У нас совсем холодно и опять дожди. Перебрался в свою прежнюю чистую комнату, где очень не хватает тебя, родная. (...)
Обнимаю тебя.
(Подпись)
1945. (Без даты. — Т. К.)
Прости меня, родная моя, хороший мой Жень! Трудно и грустно мне без тебя, а пока вот ни в Москву, ни на Украину нельзя. Дело-то в том, что я все (... ) улетел бы крыльями по воздуху, а с квартирой ничего придумать не могу. Тут такое переплелось, что Бровка бессилен — его самого сгоняют с квартиры — и сколько усилий ни тратим мы, ничего поделать не могу. Я уже написал, что буду вынужден на продолжительное время уехать в Москву, на это никто не согласен, а уехать самовольно — расценят как демонстрацию. Жду с нетерпением Лынькова, если с ним ничего не сделаем — уеду невзирая ни на что.

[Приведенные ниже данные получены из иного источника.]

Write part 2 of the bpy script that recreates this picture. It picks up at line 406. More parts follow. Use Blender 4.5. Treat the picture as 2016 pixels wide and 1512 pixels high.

Сама понимаешь, настроение глупейшее, поэтому и написать тебе связно не могу, не хочу обременять тебя излишними тяготами.
Живется вообще ничего. Только, к сожалению, Минск остается Минском, и иногда бывает душновато от среды. Я всегда вылезал из нее, очень много у меня острых и непонятных углов. А к старости становится все больше. Пойми меня и знай, родная, всегда, что несмотря на молчание, на внешнюю растрепанность, я с тобой, всегда о тебе думаю и стараюсь каждый шаг направлять так, чтобы тебе было легко и спокойно, чтобы мы вместе могли полнее воспринимать все то, что еще оставила жизнь.
Устал. Не могу организовать отдых и нормальный день. Мечтаю о Москве, очевидно, возьму путевки — напиши, куда лучше: к морю (боюсь дороги и неустроенности) или поближе к дому, в сосняк.
А все-таки говорить надо. Пожаловался тебе, хоть и стыдновато, но легче.
Посылаю телеграфом 1500 р. и телеграмму. Напиши получение. Почитай мою книжку. Говорят, неплохо, а я морщусь. Скажешь?
Обнимаю, тихонько прижимаю к губам милую лапу.
(Подпись)
1945. (Без даты. — Т. К.)
Здравствуй, Жень!
Ну вот, кажется, и настоящее тепло. Я сильно толстею и посему чувствую себя беспомощной рыбой. Спасибо ветерку, дует в окошко и немножко приносит тополиной свежести. Обзавелся вещами: стенные часы отбивают звончайшим голосом положенные им удары, приемник помогает переживать вечера — слушаю английские песенки и до слез хохочу над завываниями турков, маленький ундервуд пока без употребления — надо овладевать техникой письма. Ты будешь довольна этими вещами.
Я уже решил ехать к Наташе. Только, говорят, на Украине неспокойно, недоловленные бандиты делают налеты. По этому поводу получше расспроси Алексея. Завтра проверю высылку тебе вызова, он должен быть выслан обязательно. Если с Украиной не выйдет, поедем к Несвижу на озеро. Все равно ведь. Сейчас занят журналом. Нашу «Г адину» реорганизовывали в «Вожык», и теперь много возни.
О здоровье не беспокойся. Все, кажется, прошло бесследно, во всяком случае, тревожных признаков нет. (... )
Михась после дороги отдыхает, шлет тебе привет.
Писать трудно, а посему и пишется мало. Очень много времени уходит на окололитературные, правда, нужные, но не идущие в основной баланс дела.